[Cryptography] What has Bitcoin achieved?
L. M. Goodman
lmgoodman at hushmail.com
Tue Jun 24 16:40:19 EDT 2014
On 6/24/2014 at 4:06 PM, "Bear" <bear at sonic.net> wrote:
>
>This means it is transactions, and not mining, that supports the
>security of the blockchain. In order for transaction support to
>be finite (necessarily count for only one side of the fork) it is
>necessary for transactions to give a block hash from the blockchain
>they support. Any transaction that gives a pre-fork block hash
>can
>be replayed into either side of the fork, thus cancelling its
>support
>for the other side. Any transaction that gives a post-fork block
>hash can be counted as support only for the fork in which that
>block hash appears. Thus, transactions that name more recent block
>hashes (within the last 1-3 blocks) are more valuable for securing
>the chain than transactions that name later block hashes (within
>the
>last 4-7 blocks), and if compensated via proof-of-stake 'interest'
>payments for securing the chain, should be compensated more.

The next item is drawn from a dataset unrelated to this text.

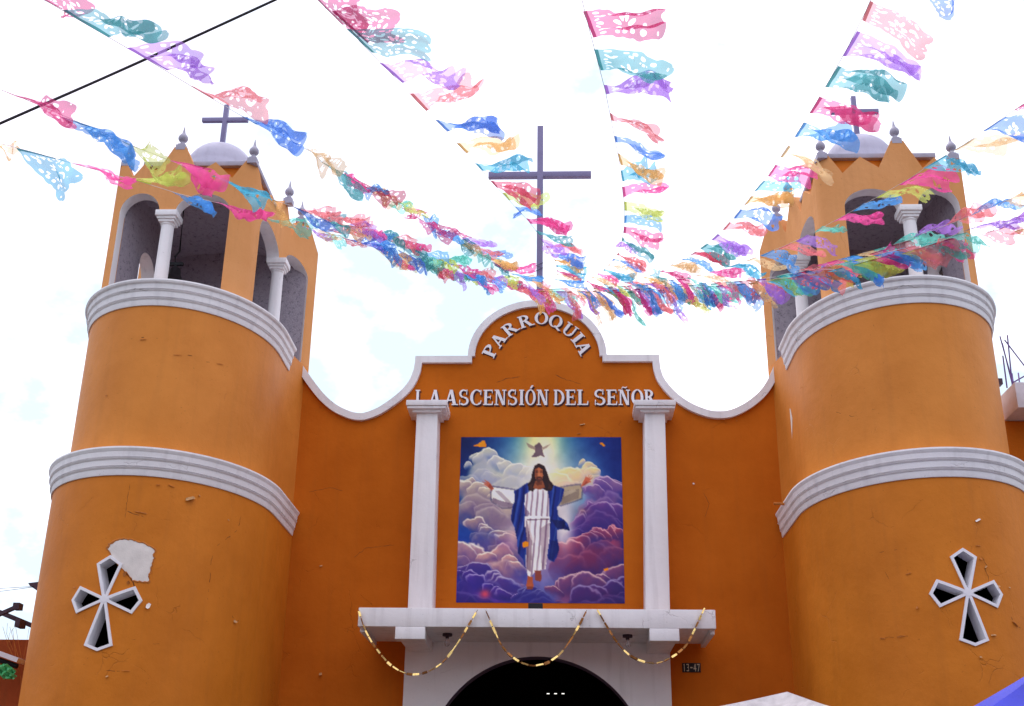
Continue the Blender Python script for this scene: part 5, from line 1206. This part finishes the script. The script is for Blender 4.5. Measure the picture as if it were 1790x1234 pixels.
for f_ in [('magenta', 1019, 20, 1037, 66, 1162, 42), ('teal', 1038, 86, 1050, 123, 1163, 132), ('purple', 1053, 140, 1062, 172, 1175, 158), ('salmon pink', 1063, 189, 1071, 217, 1159, 236), ('blue', 1072, 231, 1077, 254, 1161, 280), ('orange', 1079, 267, 1085, 288, 1159, 316), ('cyan', 1084, 294, 1089, 321, 1144, 294), ('hot pink', 1087, 327, 1090, 345, 1168, 333), ('lime green', 1091, 352, 1092, 368, 1160, 380),
           ('azure blue', 1092, 377, 1091, 390, 1157, 390), ('magenta', 1091, 395, 1090, 408, 1155, 428), ('teal', 1089, 413, 1086, 422, 1141, 456), ('purple', 1084, 426, 1082, 436, 1102, 431), ('salmon pink', 1082, 440, 1077, 447, 1130, 470), ('blue', 1074, 450, 1068, 458, 1125, 472), ('cream', 1066, 460, 1061, 466, 1116, 479), ('cyan', 1058, 468, 1052, 475, 1110, 488), ('hot pink', 1048, 476, 1042, 481, 1084, 491),
           ('cream', 1038, 482, 1032, 487, 1080, 497), ('magenta', 1030, 489, 1022, 493, 1058, 511)]: E_s.add(*f_)
F_s = Strand("paper flag string crossing before the right tower cross, pink flag on top", [(1560, -90, 5.8), (1521, 0, 6.8), (1498, 54, 7.1), (1465, 115, 7.5), (1433, 169, 8.1), (1405, 214, 8.7), (1356, 288, 10), (1315, 340, 11), (1255, 409, 13), (1205, 447, 15), (1152, 476, 18.5), (1094, 495, 22), (1010, 503, 27.5)])
for f_ in [('salmon pink', 1521, 1, 1507, 35, 1628, 80), ('purple', 1498, 54, 1473, 98, 1600, 126), ('teal', 1465, 115, 1442, 152, 1572, 163), ('magenta', 1433, 169, 1415, 198, 1528, 214), ('azure blue', 1405, 214, 1389, 240, 1498, 252), ('cream', 1378, 254, 1364, 275, 1450, 305), ('hot pink', 1356, 288, 1342, 308, 1424, 308), ('cyan', 1335, 316, 1318, 334, 1398, 314), ('orange', 1315, 341, 1299, 361, 1388, 352), ('blue', 1294, 366, 1282, 382, 1364, 390),
           ('salmon pink', 1275, 388, 1263, 402, 1337, 402), ('purple', 1255, 409, 1244, 419, 1306, 446), ('teal', 1236, 426, 1224, 434, 1287, 448), ('red', 1216, 440, 1205, 447, 1273, 455), ('azure blue', 1199, 451, 1185, 457, 1245, 467), ('cream', 1177, 461, 1168, 466, 1217, 473), ('magenta', 1161, 471, 1152, 476, 1207, 492), ('teal', 1143, 478, 1135, 482, 1162, 487), ('orange', 1130, 483, 1120, 487, 1165, 494),
           ('azure blue', 1110, 491, 1096, 495, 1124, 508)]: F_s.add(*f_)
F_s.fill(['salmon pink', 'lime green', 'cyan', 'magenta', 'cream'], [(1095, 494), (1020, 500)], 50, (5, 50), 15, 22, 8)
G_s = Strand("paper flag string from the right edge past the right tower finial, blue first", [(1880, 130, 7.4), (1785, 186, 8.2), (1718, 230, 8.8), (1654, 271, 9.6), (1571, 323, 10.4), (1490, 370, 11.2), (1423, 407, 12), (1359, 436, 12.8), (1263, 469, 14.5), (1180, 488, 18), (1100, 499, 22), (1000, 506, 27.5)])
for f_ in [('magenta', 1800, 174, 1772, 193, 1830, 192), ('blue', 1758, 204, 1718, 229, 1806, 236), ('cream', 1702, 242, 1668, 263, 1780, 252), ('cyan', 1654, 271, 1614, 294, 1709, 302), ('hot pink', 1606, 303, 1571, 323, 1668, 312), ('lime green', 1552, 333, 1532, 346, 1622, 342), ('azure blue', 1509, 356, 1490, 370, 1578, 352), ('hot pink', 1482, 373, 1456, 388, 1540, 387), ('mint green', 1438, 395, 1423, 407, 1478, 402), ('purple', 1411, 410, 1391, 422, 1464, 437),
           ('salmon pink', 1381, 425, 1359, 436, 1434, 444), ('azure blue', 1351, 437, 1329, 447, 1396, 462), ('cream', 1321, 450, 1300, 457, 1365, 470), ('cyan', 1290, 462, 1263, 469, 1332, 482), ('hot pink', 1250, 473, 1236, 477, 1294, 483), ('cream', 1226, 479, 1213, 483, 1272, 494)]: G_s.add(*f_)
G_s.fill(['mint green', 'hot pink', 'azure blue', 'cream', 'salmon pink', 'purple', 'cyan', 'magenta'], [(1212, 484), (1100, 499), (1005, 506)], 54, (5, 60), 15, 24, 9)
H_s = Strand("upper of two paper flag strings crossing the right belfry columns", [(1880, 308, 8.4), (1786, 341, 9.2), (1735, 361, 9.6), (1648, 397, 10.2), (1596, 415, 10.6), (1511, 446, 11.5), (1430, 468, 12.4), (1340, 484, 14), (1240, 496, 17), (1120, 504, 21), (1000, 510, 27.5)])
for f_ in [('orange', 1800, 336, 1750, 353, 1822, 344), ('azure blue', 1735, 361, 1694, 378, 1777, 352), ('salmon pink', 1690, 380, 1648, 397, 1722, 366), ('purple', 1640, 397, 1596, 415, 1657, 396), ('mint green', 1600, 418, 1552, 431, 1634, 416), ('hot pink', 1560, 432, 1511, 446, 1578, 458), ('azure blue', 1590, 440, 1560, 448, 1616, 462), ('lime green', 1528, 446, 1500, 455, 1568, 474), ('blue', 1500, 452, 1470, 462, 1540, 484), ('lime green', 1470, 462, 1436, 470, 1498, 476),
           ('azure blue', 1436, 470, 1400, 476, 1470, 492), ('magenta', 1415, 472, 1380, 480, 1456, 494), ('cyan', 1380, 480, 1345, 486, 1420, 492)]: H_s.add(*f_)
H_s.fill(['salmon pink', 'mint green', 'cream', 'azure blue', 'hot pink'], [(1590, 420), (1345, 486)], 64, (8, 38), 34, 36, 24)
H_s.fill(['purple', 'salmon pink', 'azure blue', 'hot pink', 'mint green', 'magenta', 'cyan', 'cream'], [(1345, 486), (1240, 496), (1120, 504), (990, 510)], 60, (15, 65), 19, 30, 10)
I_s = Strand("lowest paper flag string on the right, crossing the right belfry", [(1900, 350, 8.6), (1786, 378, 9.4), (1700, 400, 9.8), (1642, 418, 10.2), (1560, 444, 10.8), (1480, 466, 11.6), (1400, 484, 12.8), (1300, 497, 15), (1180, 505, 19), (1080, 510, 23), (985, 512, 27.5)])
for f_ in [('purple', 1800, 372, 1752, 388, 1830, 384), ('purple', 1730, 390, 1683, 404, 1786, 392), ('salmon pink', 1752, 400, 1710, 411, 1774, 418), ('orange', 1830, 390, 1772, 404, 1850, 408), ('mint green', 1689, 406, 1642, 418, 1718, 436), ('magenta', 1665, 416, 1630, 426, 1698, 448), ('salmon pink', 1640, 424, 1596, 436, 1668, 448), ('lime green', 1605, 434, 1575, 444, 1640, 459), ('hot pink', 1560, 444, 1520, 456, 1592, 466), ('lime green', 1526, 453, 1490, 464, 1560, 474),
           ('cyan', 1478, 466, 1440, 476, 1500, 490), ('orange', 1440, 476, 1408, 482, 1480, 480), ('red', 1404, 482, 1365, 488, 1440, 496), ('cyan', 1368, 488, 1330, 494, 1404, 500)]: I_s.add(*f_)
I_s.fill(['mint green', 'salmon pink', 'azure blue', 'lime green'], [(1640, 420), (1330, 493)], 62, (10, 45), 38, 34, 25)
I_s.fill(['cream', 'salmon pink', 'mint green', 'hot pink', 'azure blue'], [(1330, 490), (930, 506)], 46, (5, 60), 21, 26, 26)
I_s.fill(['cream', 'azure blue', 'salmon pink', 'purple', 'mint green', 'hot pink', 'lime green', 'blue'], [(1330, 493), (1180, 505), (1080, 510), (900, 508)], 56, (20, 72), 18, 28, 11)
for sd_, s_ in enumerate((A_, B_, C_s, D_s, E_s, F_s, G_s, H_s, I_s)):
    c0, c1 = s_.ctrl[0], s_.ctrl[1]
    near = at_d(c0[0], c0[1], c0[2]); far = near + (near - at_d(c1[0], c1[1], c1[2])) * 3.0
    s_.build(sd_ + 1, ([far, near], [GAB + np.array([0.02 * sd_ - 0.08, 0, 0.02 * sd_])]))
# corner flag of another string, cut by the top of the frame
s_ = Strand("paper flag string crossing the top right corner, one blue flag hanging in", [(1560, -60, 6.5), (1620, -18, 6.8), (1700, -40, 7.0), (1820, -70, 7.2)])
s_.add('blue', 1618, -14, 1672, -26, 1672, 24).add('teal', 1500, -70, 1550, -60, 1560, -30)
s_.build(40, ([at_d(1400, -120, 6.2)], [at_d(1950, -120, 7.5)]))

>Transactions giving block hashes older than 8 blocks are not
>terribly useful in securing the chain, and should not be accepted.
>
>
>Because this solution is not subject to nothing-at-stake, at
>the very least attackers have to use real as opposed to already-
>spent stake to attack it, and cannot support their attacks by
>making transactions using the same coinbases they are trying to
>steal via their attacks.
>
>But this is still a partial solution. There is still a flaw in
>that someone making a transaction can easily make it in both
>sides of a fork, therefore supporting neither. Further, there
>is some motive for them to do so, unless such transactions can
>be demonstrated based on information to be recorded in the main
>branch and their proof-of-stake payment for securing the chain
>withheld.
>I believe that this is possible, but complex and
>possibly unnecessary.
Another flaw in TAPOS is that the weight given by a transaction to the chain can be extremely high. Thus, an attacker can force a reorganization and successfully double spend merely by keeping a large txout handy, ready to be spent on the fork.
In general, unless the weight of each block is bounded and the average block has a weight close to that bound, you're subject to this type of attacks.